Monday, July 04, 2022

Henry David Thoreau moves into his cabin at Walden Pond #onthisday 1845

Not all notable works of architecture are on a grand scale or include trailblazing features. One shedlike building that has had a longlasting impact on society is the one room cabin which writer, philospher, and father of Shedworking, Henry David Thoreau (1817 –1862) built at Walden Pond, Concord and lived in for the following two years. He deliberately chose Independence Day to begin his experiment. 

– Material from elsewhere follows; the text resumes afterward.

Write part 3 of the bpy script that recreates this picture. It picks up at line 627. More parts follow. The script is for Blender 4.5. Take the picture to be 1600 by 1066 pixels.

 “I went to the woods because I wished to live deliberately,” he wrote, “to front only the essential facts of life, and see if I could not learn what it had to teach, and not, when I came to die, discover that I had not lived.” Thoreau wanted to experiment with cutting himself off from the everyday life of Concord in order to discover the inner truths of being. His cabin lifestyle was relatively cheap and he lived simply so that earning money could become a less important part of his life. It also gave him a spiritual retreat in which to be alone with his thoughts (as well as a place to work). Here's a snippet: 

So I went on for some days cutting and hewing timber, and also studs and rafters, all with my narrow axe, not having many communicable or scholar-like thoughts, singing to myself… I hewed the main timbers six inches square, most of the studs on two sides only, and the rafters and floor timbers on one side, leaving the rest of the bark on, so that they were just as straight and much stronger than sawed ones. Each stick was carefully mortised or tenoned by its stump, for I had borrowed other tools by this time. My days in the woods were not very long ones; yet I usually carried my dinner of bread and butter, and read the newspaper in which it was wrapped, at noon, sitting amid the green pine boughs which I had cut off, and to my bread was imparted some of their fragrance, for my hands were covered with a thick coat of pitch. Before I had done I was more the friend than the foe of the pine tree, though I had cut down some of them, having become better acquainted with it.

The book received a mixed reception on its publication in 1854, but in more recent times has become a key text in the environmental movement and even regarded as an example of performance art. “A century and a half after its publication,” wrote novelist John Updike in his introduction to the 150th anniversary of the book, “Walden has become such a totem of the back-to-nature, preservationist, anti-business, civil-disobedience mindset, and Thoreau so vivid a protester, so perfect a crank and hermit saint, that the book risks being as revered and unread as the Bible.” 

The cabin is no longer standing although a replica has been erected close to its original location.